EXERCISE PROMPT>
Give the data a second time, exactly and in full.
--- start ---
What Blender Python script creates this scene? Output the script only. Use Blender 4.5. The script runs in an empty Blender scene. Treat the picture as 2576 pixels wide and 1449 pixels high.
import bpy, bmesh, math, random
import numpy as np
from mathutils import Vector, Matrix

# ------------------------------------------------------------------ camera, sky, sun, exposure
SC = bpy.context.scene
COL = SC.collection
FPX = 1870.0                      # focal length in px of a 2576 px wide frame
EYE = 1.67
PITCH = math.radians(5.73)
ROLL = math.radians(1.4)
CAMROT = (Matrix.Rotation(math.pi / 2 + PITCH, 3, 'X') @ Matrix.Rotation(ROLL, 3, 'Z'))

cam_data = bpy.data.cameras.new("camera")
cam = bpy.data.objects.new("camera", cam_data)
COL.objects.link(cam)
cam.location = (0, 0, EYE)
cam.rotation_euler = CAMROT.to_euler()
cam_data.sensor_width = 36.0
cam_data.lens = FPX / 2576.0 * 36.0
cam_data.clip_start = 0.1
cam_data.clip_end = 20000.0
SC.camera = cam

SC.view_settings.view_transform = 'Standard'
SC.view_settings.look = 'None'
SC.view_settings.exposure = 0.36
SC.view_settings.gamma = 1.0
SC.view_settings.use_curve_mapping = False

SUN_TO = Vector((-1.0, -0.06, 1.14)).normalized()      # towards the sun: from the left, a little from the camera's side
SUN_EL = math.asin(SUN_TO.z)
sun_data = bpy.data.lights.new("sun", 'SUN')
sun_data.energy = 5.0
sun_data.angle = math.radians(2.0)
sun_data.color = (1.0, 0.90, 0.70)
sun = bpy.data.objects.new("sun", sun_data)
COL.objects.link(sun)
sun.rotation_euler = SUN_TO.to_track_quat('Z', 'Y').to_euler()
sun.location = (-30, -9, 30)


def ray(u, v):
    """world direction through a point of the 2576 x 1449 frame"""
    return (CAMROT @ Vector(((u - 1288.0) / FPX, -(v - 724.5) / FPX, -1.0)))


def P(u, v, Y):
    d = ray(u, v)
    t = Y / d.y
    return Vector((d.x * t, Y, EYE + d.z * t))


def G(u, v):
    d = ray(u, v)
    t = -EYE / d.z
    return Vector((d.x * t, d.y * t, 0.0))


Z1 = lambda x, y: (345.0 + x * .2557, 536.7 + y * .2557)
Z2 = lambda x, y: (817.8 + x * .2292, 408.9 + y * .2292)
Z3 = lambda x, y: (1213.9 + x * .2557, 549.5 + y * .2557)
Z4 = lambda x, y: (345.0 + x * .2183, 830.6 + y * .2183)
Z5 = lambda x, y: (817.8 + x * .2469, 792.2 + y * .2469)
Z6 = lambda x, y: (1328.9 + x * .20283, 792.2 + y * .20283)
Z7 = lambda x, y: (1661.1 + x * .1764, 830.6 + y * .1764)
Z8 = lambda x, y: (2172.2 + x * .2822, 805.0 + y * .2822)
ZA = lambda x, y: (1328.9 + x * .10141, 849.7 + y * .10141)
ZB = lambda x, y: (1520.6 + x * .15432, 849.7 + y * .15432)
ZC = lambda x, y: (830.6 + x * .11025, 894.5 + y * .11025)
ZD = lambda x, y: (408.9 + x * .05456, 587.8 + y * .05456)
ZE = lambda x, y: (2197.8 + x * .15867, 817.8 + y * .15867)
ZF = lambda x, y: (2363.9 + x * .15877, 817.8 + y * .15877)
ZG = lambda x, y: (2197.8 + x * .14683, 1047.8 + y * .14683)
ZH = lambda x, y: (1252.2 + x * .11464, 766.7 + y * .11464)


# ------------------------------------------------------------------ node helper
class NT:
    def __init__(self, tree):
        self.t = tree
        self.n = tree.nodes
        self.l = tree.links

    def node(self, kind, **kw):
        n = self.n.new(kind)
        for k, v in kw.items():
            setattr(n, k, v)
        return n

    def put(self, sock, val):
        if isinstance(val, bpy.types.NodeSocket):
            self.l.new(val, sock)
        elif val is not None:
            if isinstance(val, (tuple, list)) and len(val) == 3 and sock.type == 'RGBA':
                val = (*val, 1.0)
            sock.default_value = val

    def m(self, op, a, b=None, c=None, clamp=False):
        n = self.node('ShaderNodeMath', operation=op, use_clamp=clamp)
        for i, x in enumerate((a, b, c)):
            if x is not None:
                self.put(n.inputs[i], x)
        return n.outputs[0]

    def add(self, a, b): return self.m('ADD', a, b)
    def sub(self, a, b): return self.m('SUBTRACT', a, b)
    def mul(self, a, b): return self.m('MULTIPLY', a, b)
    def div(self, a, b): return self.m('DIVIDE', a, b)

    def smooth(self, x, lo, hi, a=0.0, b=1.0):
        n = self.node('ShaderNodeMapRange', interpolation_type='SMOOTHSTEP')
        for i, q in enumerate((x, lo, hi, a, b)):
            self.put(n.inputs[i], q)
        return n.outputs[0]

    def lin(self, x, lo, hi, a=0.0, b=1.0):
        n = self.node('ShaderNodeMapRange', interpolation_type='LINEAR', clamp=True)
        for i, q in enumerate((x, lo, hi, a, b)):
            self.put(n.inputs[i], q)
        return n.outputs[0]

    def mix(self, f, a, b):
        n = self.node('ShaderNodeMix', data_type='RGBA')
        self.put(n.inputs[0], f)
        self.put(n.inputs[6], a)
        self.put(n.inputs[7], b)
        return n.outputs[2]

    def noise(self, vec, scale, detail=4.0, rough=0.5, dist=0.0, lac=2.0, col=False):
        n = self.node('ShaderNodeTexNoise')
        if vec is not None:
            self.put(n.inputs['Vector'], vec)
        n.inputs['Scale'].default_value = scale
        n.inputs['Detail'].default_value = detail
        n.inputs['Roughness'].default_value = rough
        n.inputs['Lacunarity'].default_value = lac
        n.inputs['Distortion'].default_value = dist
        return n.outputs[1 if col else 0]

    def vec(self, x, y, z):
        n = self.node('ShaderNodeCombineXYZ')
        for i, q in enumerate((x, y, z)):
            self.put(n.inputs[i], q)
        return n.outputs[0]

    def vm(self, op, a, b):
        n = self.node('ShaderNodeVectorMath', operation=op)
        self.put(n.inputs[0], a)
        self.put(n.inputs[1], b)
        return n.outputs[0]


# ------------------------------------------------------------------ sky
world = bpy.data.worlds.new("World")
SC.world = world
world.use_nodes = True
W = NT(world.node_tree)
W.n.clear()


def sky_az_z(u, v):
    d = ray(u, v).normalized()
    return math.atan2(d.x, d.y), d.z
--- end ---
EXERCISE OUTPUT>
What Blender Python script creates this scene? Output the script only. Use Blender 4.5. The script runs in an empty Blender scene. Treat the picture as 2576 pixels wide and 1449 pixels high.
import bpy, bmesh, math, random
import numpy as np
from mathutils import Vector, Matrix

# ------------------------------------------------------------------ camera, sky, sun, exposure
SC = bpy.context.scene
COL = SC.collection
FPX = 1870.0                      # focal length in px of a 2576 px wide frame
EYE = 1.67
PITCH = math.radians(5.73)
ROLL = math.radians(1.4)
CAMROT = (Matrix.Rotation(math.pi / 2 + PITCH, 3, 'X') @ Matrix.Rotation(ROLL, 3, 'Z'))

cam_data = bpy.data.cameras.new("camera")
cam = bpy.data.objects.new("camera", cam_data)
COL.objects.link(cam)
cam.location = (0, 0, EYE)
cam.rotation_euler = CAMROT.to_euler()
cam_data.sensor_width = 36.0
cam_data.lens = FPX / 2576.0 * 36.0
cam_data.clip_start = 0.1
cam_data.clip_end = 20000.0
SC.camera = cam

SC.view_settings.view_transform = 'Standard'
SC.view_settings.look = 'None'
SC.view_settings.exposure = 0.36
SC.view_settings.gamma = 1.0
SC.view_settings.use_curve_mapping = False

SUN_TO = Vector((-1.0, -0.06, 1.14)).normalized()      # towards the sun: from the left, a little from the camera's side
SUN_EL = math.asin(SUN_TO.z)
sun_data = bpy.data.lights.new("sun", 'SUN')
sun_data.energy = 5.0
sun_data.angle = math.radians(2.0)
sun_data.color = (1.0, 0.90, 0.70)
sun = bpy.data.objects.new("sun", sun_data)
COL.objects.link(sun)
sun.rotation_euler = SUN_TO.to_track_quat('Z', 'Y').to_euler()
sun.location = (-30, -9, 30)


def ray(u, v):
    """world direction through a point of the 2576 x 1449 frame"""
    return (CAMROT @ Vector(((u - 1288.0) / FPX, -(v - 724.5) / FPX, -1.0)))


def P(u, v, Y):
    d = ray(u, v)
    t = Y / d.y
    return Vector((d.x * t, Y, EYE + d.z * t))


def G(u, v):
    d = ray(u, v)
    t = -EYE / d.z
    return Vector((d.x * t, d.y * t, 0.0))


Z1 = lambda x, y: (345.0 + x * .2557, 536.7 + y * .2557)
Z2 = lambda x, y: (817.8 + x * .2292, 408.9 + y * .2292)
Z3 = lambda x, y: (1213.9 + x * .2557, 549.5 + y * .2557)
Z4 = lambda x, y: (345.0 + x * .2183, 830.6 + y * .2183)
Z5 = lambda x, y: (817.8 + x * .2469, 792.2 + y * .2469)
Z6 = lambda x, y: (1328.9 + x * .20283, 792.2 + y * .20283)
Z7 = lambda x, y: (1661.1 + x * .1764, 830.6 + y * .1764)
Z8 = lambda x, y: (2172.2 + x * .2822, 805.0 + y * .2822)
ZA = lambda x, y: (1328.9 + x * .10141, 849.7 + y * .10141)
ZB = lambda x, y: (1520.6 + x * .15432, 849.7 + y * .15432)
ZC = lambda x, y: (830.6 + x * .11025, 894.5 + y * .11025)
ZD = lambda x, y: (408.9 + x * .05456, 587.8 + y * .05456)
ZE = lambda x, y: (2197.8 + x * .15867, 817.8 + y * .15867)
ZF = lambda x, y: (2363.9 + x * .15877, 817.8 + y * .15877)
ZG = lambda x, y: (2197.8 + x * .14683, 1047.8 + y * .14683)
ZH = lambda x, y: (1252.2 + x * .11464, 766.7 + y * .11464)


# ------------------------------------------------------------------ node helper
class NT:
    def __init__(self, tree):
        self.t = tree
        self.n = tree.nodes
        self.l = tree.links

    def node(self, kind, **kw):
        n = self.n.new(kind)
        for k, v in kw.items():
            setattr(n, k, v)
        return n

    def put(self, sock, val):
        if isinstance(val, bpy.types.NodeSocket):
            self.l.new(val, sock)
        elif val is not None:
            if isinstance(val, (tuple, list)) and len(val) == 3 and sock.type == 'RGBA':
                val = (*val, 1.0)
            sock.default_value = val

    def m(self, op, a, b=None, c=None, clamp=False):
        n = self.node('ShaderNodeMath', operation=op, use_clamp=clamp)
        for i, x in enumerate((a, b, c)):
            if x is not None:
                self.put(n.inputs[i], x)
        return n.outputs[0]

    def add(self, a, b): return self.m('ADD', a, b)
    def sub(self, a, b): return self.m('SUBTRACT', a, b)
    def mul(self, a, b): return self.m('MULTIPLY', a, b)
    def div(self, a, b): return self.m('DIVIDE', a, b)

    def smooth(self, x, lo, hi, a=0.0, b=1.0):
        n = self.node('ShaderNodeMapRange', interpolation_type='SMOOTHSTEP')
        for i, q in enumerate((x, lo, hi, a, b)):
            self.put(n.inputs[i], q)
        return n.outputs[0]

    def lin(self, x, lo, hi, a=0.0, b=1.0):
        n = self.node('ShaderNodeMapRange', interpolation_type='LINEAR', clamp=True)
        for i, q in enumerate((x, lo, hi, a, b)):
            self.put(n.inputs[i], q)
        return n.outputs[0]

    def mix(self, f, a, b):
        n = self.node('ShaderNodeMix', data_type='RGBA')
        self.put(n.inputs[0], f)
        self.put(n.inputs[6], a)
        self.put(n.inputs[7], b)
        return n.outputs[2]

    def noise(self, vec, scale, detail=4.0, rough=0.5, dist=0.0, lac=2.0, col=False):
        n = self.node('ShaderNodeTexNoise')
        if vec is not None:
            self.put(n.inputs['Vector'], vec)
        n.inputs['Scale'].default_value = scale
        n.inputs['Detail'].default_value = detail
        n.inputs['Roughness'].default_value = rough
        n.inputs['Lacunarity'].default_value = lac
        n.inputs['Distortion'].default_value = dist
        return n.outputs[1 if col else 0]

    def vec(self, x, y, z):
        n = self.node('ShaderNodeCombineXYZ')
        for i, q in enumerate((x, y, z)):
            self.put(n.inputs[i], q)
        return n.outputs[0]

    def vm(self, op, a, b):
        n = self.node('ShaderNodeVectorMath', operation=op)
        self.put(n.inputs[0], a)
        self.put(n.inputs[1], b)
        return n.outputs[0]


# ------------------------------------------------------------------ sky
world = bpy.data.worlds.new("World")
SC.world = world
world.use_nodes = True
W = NT(world.node_tree)
W.n.clear()


def sky_az_z(u, v):
    d = ray(u, v).normalized()
    return math.atan2(d.x, d.y), d.z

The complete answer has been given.